Pull out exactly the lines from the line containing "Model this scene" to the line containing "import numpy as np", both lines included, with pictures removed from the copy.

** Start of Source data **

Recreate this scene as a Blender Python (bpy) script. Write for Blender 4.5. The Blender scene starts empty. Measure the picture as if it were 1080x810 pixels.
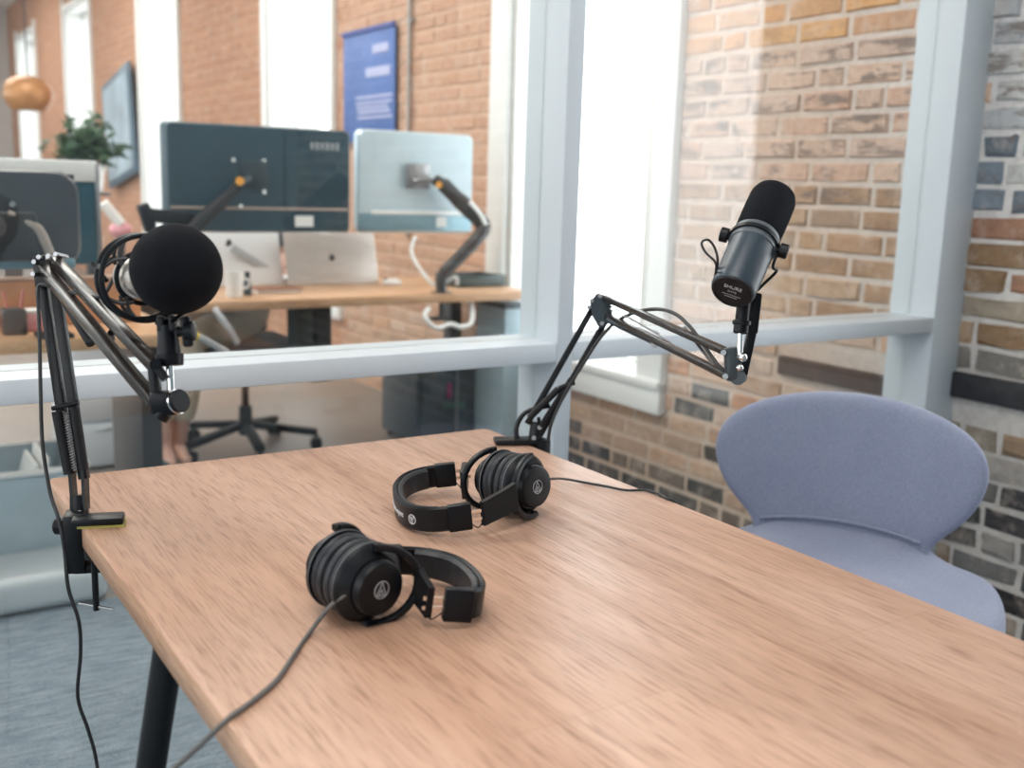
import bpy, bmesh, math, random
from mathutils import Vector, Matrix, Quaternion, noise as mnoise
random.seed(7)
scene = bpy.context.scene
COL = scene.collection

# ------------------------------------------------------------------ camera
CAM = Vector((0, 0, 1.19))
YAW, PITCH, ROLL, FPX = 0.577085, 0.185953, 0.0302041, 1120.0
_cy, _sy = math.cos(YAW), math.sin(YAW)
FW = Vector((_sy*math.cos(PITCH), _cy*math.cos(PITCH), -math.sin(PITCH)))
_r = Vector((_cy, -_sy, 0)); _u = _r.cross(FW)
RT = _r*math.cos(ROLL) + _u*math.sin(ROLL)
UP = _u*math.cos(ROLL) - _r*math.sin(ROLL)
cam = bpy.data.cameras.new('camera'); camo = bpy.data.objects.new('camera', cam); COL.objects.link(camo)
camo.matrix_world = Matrix((( RT.x, UP.x, -FW.x, CAM.x), (RT.y, UP.y, -FW.y, CAM.y), (RT.z, UP.z, -FW.z, CAM.z), (0,0,0,1)))
cam.sensor_width = 36; cam.lens = FPX*36/1080; cam.clip_start = .02; cam.clip_end = 200
cam.dof.use_dof = True; cam.dof.focus_distance = 1.42; cam.dof.aperture_fstop = 4.0
scene.camera = camo
def ray(x, y): return RT*((x-540)/FPX) - UP*((y-405)/FPX) + FW
def D(x, y, d): return CAM + ray(x, y)*d
def Z(x, y, z):
    r = ray(x, y); return CAM + r*((z-CAM.z)/r.z)
def PX(x, y, v):
    r = ray(x, y); return CAM + r*((v-CAM.x)/r.x)
def PY(x, y, v):
    r = ray(x, y); return CAM + r*((v-CAM.y)/r.y)

# ------------------------------------------------------------------ materials
def srgb(r, g, b):
    f = lambda c: (c/255)/12.92 if c/255 <= .04045 else (((c/255)+.055)/1.055)**2.4
    return (f(r), f(g), f(b))
MATS = {}
def mat(name, col, rough=.5, metal=0., var=.06, scale=40., bump=0., spec=.5, sheen=0., emit=None, coat=0.):
    if name in MATS: return MATS[name]
    m = bpy.data.materials.new(name); m.use_nodes = True
    nt = m.node_tree; b = nt.nodes['Principled BSDF']
    b.inputs['Roughness'].default_value = rough; b.inputs['Metallic'].default_value = metal
    b.inputs['Specular IOR Level'].default_value = spec
    b.inputs['Sheen Weight'].default_value = sheen; b.inputs['Coat Weight'].default_value = coat
    tc = nt.nodes.new('ShaderNodeTexCoord'); n = nt.nodes.new('ShaderNodeTexNoise')
    n.inputs['Scale'].default_value = scale; n.inputs['Detail'].default_value = 4
    nt.links.new(tc.outputs['Object'], n.inputs['Vector'])
    r = nt.nodes.new('ShaderNodeValToRGB')
    r.color_ramp.elements[0].position = .3; r.color_ramp.elements[1].position = .7
    r.color_ramp.elements[0].color = tuple(max(0, c*(1-var)) for c in col)+(1,)
    r.color_ramp.elements[1].color = tuple(min(1, c*(1+var)) for c in col)+(1,)
    nt.links.new(n.outputs['Fac'], r.inputs['Fac']); nt.links.new(r.outputs['Color'], b.inputs['Base Color'])
    if bump:
        bp = nt.nodes.new('ShaderNodeBump'); bp.inputs['Strength'].default_value = bump; bp.inputs['Distance'].default_value = .002
        nt.links.new(n.outputs['Fac'], bp.inputs['Height']); nt.links.new(bp.outputs['Normal'], b.inputs['Normal'])
    if emit:
        b.inputs['Emission Color'].default_value = tuple(col)+(1,); b.inputs['Emission Strength'].default_value = emit
    MATS[name] = m; return m

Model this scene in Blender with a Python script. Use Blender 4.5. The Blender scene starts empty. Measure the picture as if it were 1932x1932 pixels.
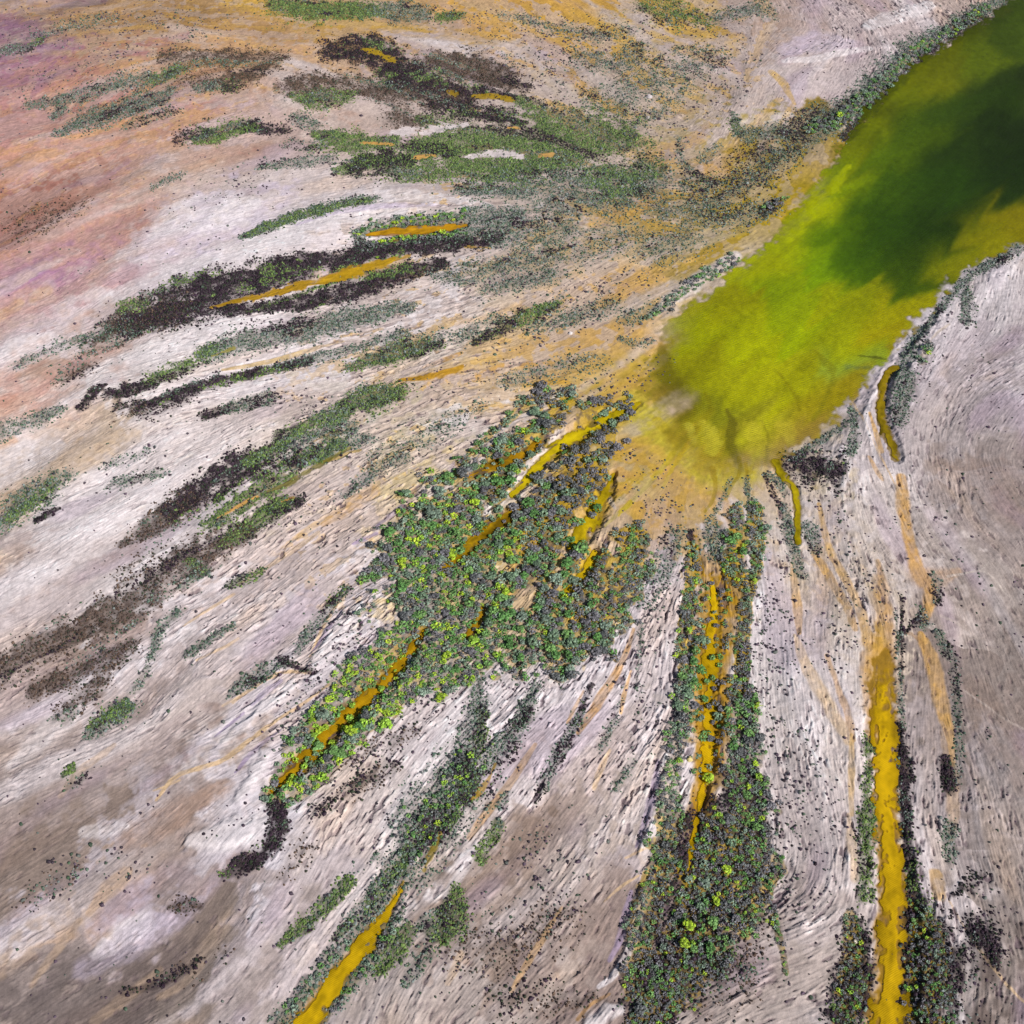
import bpy, math, random
import numpy as np

# ------------------------------------------------------------------ camera, sky, sun, exposure
C = bpy.context.scene
COL = C.collection
R_ = math.radians
CAM_H, PITCH, FOV = 150.0, R_(52), R_(45)
cam = bpy.data.cameras.new("camera")
cam.sensor_width = 36
cam.sensor_fit = 'HORIZONTAL'
cam.lens = 18 / math.tan(FOV / 2)
cam.clip_start, cam.clip_end = 1, 20000
camo = bpy.data.objects.new("camera", cam)
COL.objects.link(camo)
camo.location = (0, 0, CAM_H)
camo.rotation_euler = (R_(90) - PITCH, 0, 0)
C.camera = camo

SUN_EL, SUN_AZ = R_(42), R_(128)          # azimuth clockwise from +Y
w = bpy.data.worlds.new("World")
C.world = w
w.use_nodes = True
nt = w.node_tree
sky = nt.nodes.new("ShaderNodeTexSky")
sky.sky_type = 'NISHITA'
sky.sun_disc = False
sky.sun_elevation = SUN_EL
sky.sun_rotation = SUN_AZ
nt.nodes["Background"].inputs[1].default_value = 0.05
nt.links.new(sky.outputs[0], nt.nodes["Background"].inputs[0])
sl = bpy.data.lights.new("sun", 'SUN')
sl.energy = 4.1
sl.angle = R_(0.5)
sl.color = (1.0, 0.965, 0.93)
so = bpy.data.objects.new("sun", sl)
COL.objects.link(so)
so.rotation_euler = (R_(90) - SUN_EL, 0, math.pi - SUN_AZ)
C.view_settings.view_transform = 'Standard'
C.view_settings.look = 'None'
C.view_settings.exposure = 0.0
C.view_settings.gamma = 1.0

# ------------------------------------------------------------------ tools
rng = np.random.default_rng(7)
random.seed(7)
TT = math.tan(FOV / 2)
sp_, cp_ = math.sin(PITCH), math.cos(PITCH)


def proj(u, v):
    """photo position (0..1932) of a map feature -> its ground position in metres"""
    nx = (np.asarray(u, float) / 966 - 1) * TT
    ny = (1 - np.asarray(v, float) / 966) * TT
    t = CAM_H / (sp_ - ny * cp_)
    return nx * t, (cp_ + ny * sp_) * t


def lin(c):
    c = np.asarray(c, float) / 255
    return np.where(c <= 0.04045, c / 12.92, ((c + 0.055) / 1.055) ** 2.4)


RES = 0.115
X0, X1, Y0, Y1 = -128.0, 128.0, 31.0, 284.0
NX, NY = int((X1 - X0) / RES) + 1, int((Y1 - Y0) / RES) + 1
xs = (X0 + np.arange(NX) * RES).astype(np.float32)
ys = (Y0 + np.arange(NY) * RES).astype(np.float32)


def sst(a, b, x):
    t = np.clip((x - a) / (b - a), 0, 1)
    return t * t * (3 - 2 * t)


def bmat(n, scale, length, off):
    x = np.arange(n) * (length / n) / scale + off
    k = int(x.max()) + 4
    i = x.astype(int)
    f = x - i
    m = np.zeros((n, k), np.float32)
    r = np.arange(n)
    m[r, i] = (1 - f) ** 3 / 6
    m[r, i + 1] = (3 * f ** 3 - 6 * f ** 2 + 4) / 6
    m[r, i + 2] = (-3 * f ** 3 + 3 * f ** 2 + 3 * f + 1) / 6
    m[r, i + 3] = f ** 3 / 6
    return m


def noise(scale, oct=1, gain=0.5, nx=NX, ny=NY, lx=X1 - X0, ly=Y1 - Y0, ax=1.0):
    out = np.zeros((ny, nx), np.float32)
    a, tot = 1.0, 0
    for o in range(oct):
        A = bmat(ny, scale, ly, rng.random())
        B = bmat(nx, scale * ax, lx, rng.random())
        L = rng.standard_normal((A.shape[1], B.shape[1])).astype(np.float32)
        n = A @ L @ B.T
        n = (n - n.mean()) / (n.std() + 1e-9)
        out += a * n
        tot += a * a
        a *= gain
        scale *= 0.5
    return out / math.sqrt(tot)


def samp(arr, gx, gy, cell=RES):
    """bilinear lookup of arr at ground position"""
    h, w_ = arr.shape[:2]
    fx = np.clip((gx - X0) / cell, 0, w_ - 1.001)
    fy = np.clip((gy - Y0) / cell, 0, h - 1.001)
    ix, iy = fx.astype(np.int32), fy.astype(np.int32)
    fx = (fx - ix).astype(np.float32)
    fy = (fy - iy).astype(np.float32)
    if arr.ndim == 3:
        fx, fy = fx[..., None], fy[..., None]
    return (arr[iy, ix] * (1 - fx) + arr[iy, ix + 1] * fx) * (1 - fy) + (arr[iy + 1, ix] * (1 - fx) + arr[iy + 1, ix + 1] * fx) * fy


def box(a, r, axis):
    if r < 1:
        return a
    p = [(0, 0)] * a.ndim
    p[axis] = (r + 1, r)
    c = np.cumsum(np.pad(a, p, mode='edge'), axis=axis, dtype=np.float64)
    n = a.shape[axis]
    s = [slice(None)] * a.ndim
    e = [slice(None)] * a.ndim
    s[axis] = slice(0, n)
    e[axis] = slice(2 * r + 1, 2 * r + 1 + n)
    return ((c[tuple(e)] - c[tuple(s)]) / (2 * r + 1)).astype(np.float32)


def blur(a, r):
    for _ in range(2):
        a = box(box(a, r, 0), r, 1)
    return a


CK = 11                                                # coarse lattice step
cxs, cys = xs[::CK], ys[::CK]
CXX, CYY = np.meshgrid(cxs, cys)


def idw(pts, sig=70.0):
    """smooth interpolation of values given at map points -> coarse lattice"""
    pts = np.asarray(pts, float)
    gx, gy = proj(pts[:, 0], pts[:, 1])
    gx2, gy2 = proj(pts[:, 0] + 10, pts[:, 1])
    s = (gx2 - gx) / 10 * sig * 1.2
    vals = pts[:, 2:]
    num = np.zeros(CXX.shape + (vals.shape[1],))
    den = np.zeros(CXX.shape)
    for i in range(len(pts)):
        d2 = ((CXX - gx[i]) ** 2 + (CYY - gy[i]) ** 2) / s[i] ** 2
        k = np.exp(-d2) + 1e-4 / (0.3 + d2) ** 2
        num += k[..., None] * vals[i]
        den += k
    return (num / den[..., None]).astype(np.float32)


def up(a):
    XX, YY = np.meshgrid(xs, ys)
    return samp(a, XX, YY, RES * CK)


# ------------------------------------------------------------------ flow field of the old floods
FLOW = """100 100 1 -.25;250 200 1 -.3;100 400 1 -.4;400 400 1 -.3;700 130 1 .3;900 190 1 .3;900 280 1 .05;1100 200 1 .5;1200 100 1 .6
500 20 1 .1;700 420 1 -.12;450 560 1 -.27;800 460 1 -.2;1000 560 1 -.45;1100 560 1 -.5;1250 350 1 .3;1350 350 1 -.4;1450 300 1 -.9
1600 150 1 -1;300 720 1 -.38;600 640 1 -.25;100 680 1 -.5;150 880 1 -.5;500 880 1 -.6;700 800 1 -.45;350 950 1 -.6;900 730 1 -.3
700 950 1 -.6;850 900 1 -.6;200 1150 1 -.55;450 1150 1 -.6;600 1250 1 -.85;300 1330 1 -.8;150 1430 1 -.7;500 1450 1 -.6;100 1650 1 -.8
300 1700 1 -.7;200 1850 1 -.6;450 1700 1 -.9;700 1550 1 -1.3;800 1600 1 -1.2;700 1800 1 -1.3;950 1500 1 -1.5;1000 1400 1 -1.4
900 1250 1 -1.2;1100 1250 1 -1.8;1150 1150 1 -2.5;1100 1600 1 -1.4;1000 1800 1 -1.3;1200 1650 1 -1.5;1200 1400 1 -1.5;1250 1150 1 -4
1340 1300 0 1;1400 1000 .1 1;1500 1100 .12 1;1550 1300 .1 1;1510 1750 1 -.7;1580 1650 .1 1;1480 1880 1 -.6;1560 1830 1 -.5;1620 1200 .1 1;1690 1400 .02 1
1690 900 .2 1;1750 1100 .4 1;1780 1300 .15 1;1800 1500 .2 1;1850 1600 .25 1;1850 1100 .8 1;1850 700 .5 -1;1850 1350 .9 1;1600 300 1 -.95
1400 550 1 -.6;1350 720 .9 -.4;1400 820 .05 1;1850 100 1 -.9;1250 820 1 -.9;1450 900 .1 1;1550 860 .6 -1;1650 780 .3 -1;1700 40 1 .9;1700 1850 0 1"""
fl = []
for it in FLOW.replace("\n", ";").split(";"):
    u, v, a, b = map(float, it.split())
    l = math.hypot(a, b)
    a, b = a / l * 4, b / l * 4
    p, q = proj(u - a, v - b), proj(u + a, v + b)
    t = math.atan2(q[1] - p[1], q[0] - p[0])
    fl.append((u, v, math.cos(2 * t), math.sin(2 * t)))
fc = idw(fl, 75)
th = 0.5 * np.arctan2(fc[..., 1], fc[..., 0])
# a little waviness
wob = noise(14, 2, nx=CXX.shape[1], ny=CXX.shape[0]) * 0.10 + noise(5, 1, nx=CXX.shape[1], ny=CXX.shape[0]) * 0.07
th = th + wob
c2 = np.stack([np.cos(2 * th), np.sin(2 * th)], -1).astype(np.float32)


def flow_at(step):
    gx, gy = np.meshgrid(xs[::step], ys[::step])
    f = samp(c2, gx, gy, RES * CK)
    t = 0.5 * np.arctan2(f[..., 1], f[..., 0])
    return np.cos(t).astype(np.float32), np.sin(t).astype(np.float32)


def lic(ns, step, L):
    """smear noise fields ns (list) along the flow on a lattice of every step-th vertex"""
    fx, fy = flow_at(step)
    h, w_ = fx.shape
    IY, IX = np.meshgrid(np.arange(h, dtype=np.float32), np.arange(w_, dtype=np.float32), indexing='ij')
    acc = [n.copy() for n in ns]
    for sgn in (1, -1):
        px, py = IX.copy(), IY.copy()
        dx, dy = fx * sgn, fy * sgn
        for k in range(L):
            px = px + dx
            py = py + dy
            ix = np.clip(px + 0.5, 0, w_ - 1).astype(np.int32)
            iy = np.clip(py + 0.5, 0, h - 1).astype(np.int32)
            wgt = 0.5 + 0.5 * math.cos(math.pi * (k + 1) / (L + 1))
            for a, n in zip(acc, ns):
                a += wgt * n[iy, ix]
            ex, ey = fx[iy, ix], fy[iy, ix]
            s = np.sign(ex * dx + ey * dy)
            s[s == 0] = 1
            dx, dy = ex * s, ey * s
    return [(a - a.mean()) / a.std() for a in acc]


def up_from(a, step):
    XX, YY = np.meshgrid(xs, ys)
    return samp(a, XX, YY, RES * step)


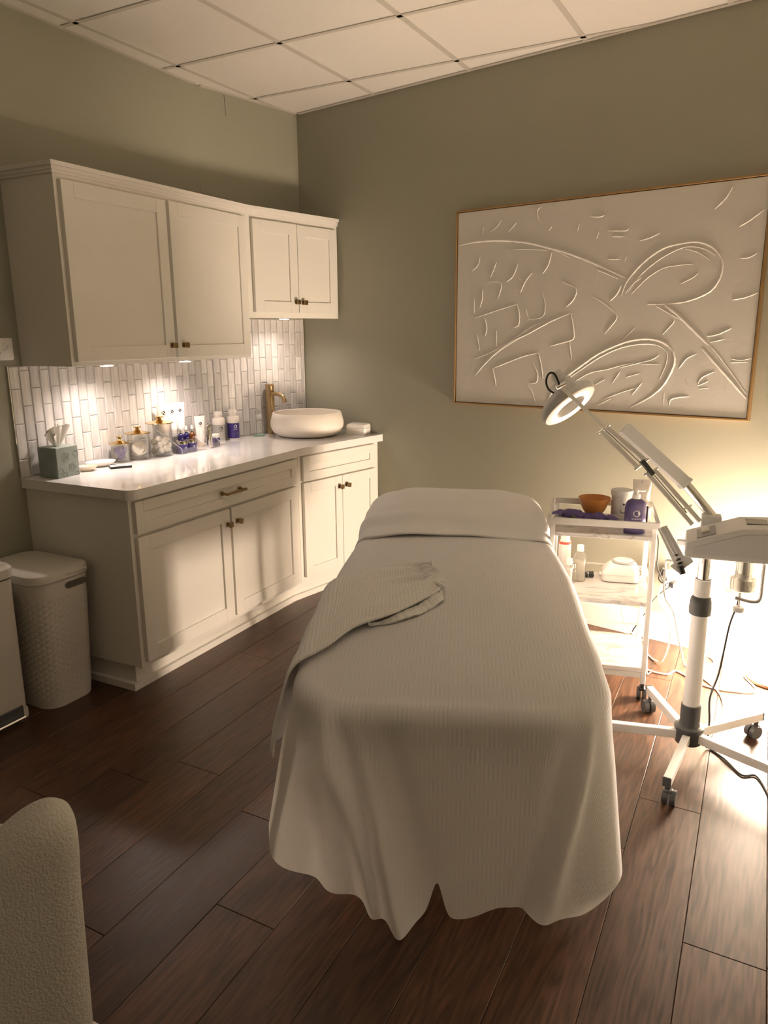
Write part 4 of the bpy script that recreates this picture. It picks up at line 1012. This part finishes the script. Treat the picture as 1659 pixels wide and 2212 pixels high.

** End of Source data **

Written answer:
Model this scene in Blender with a Python script. Use Blender 4.5. The Blender scene starts empty. Measure the picture as if it were 1932x1932 pixels.
import bpy, math, random
import numpy as np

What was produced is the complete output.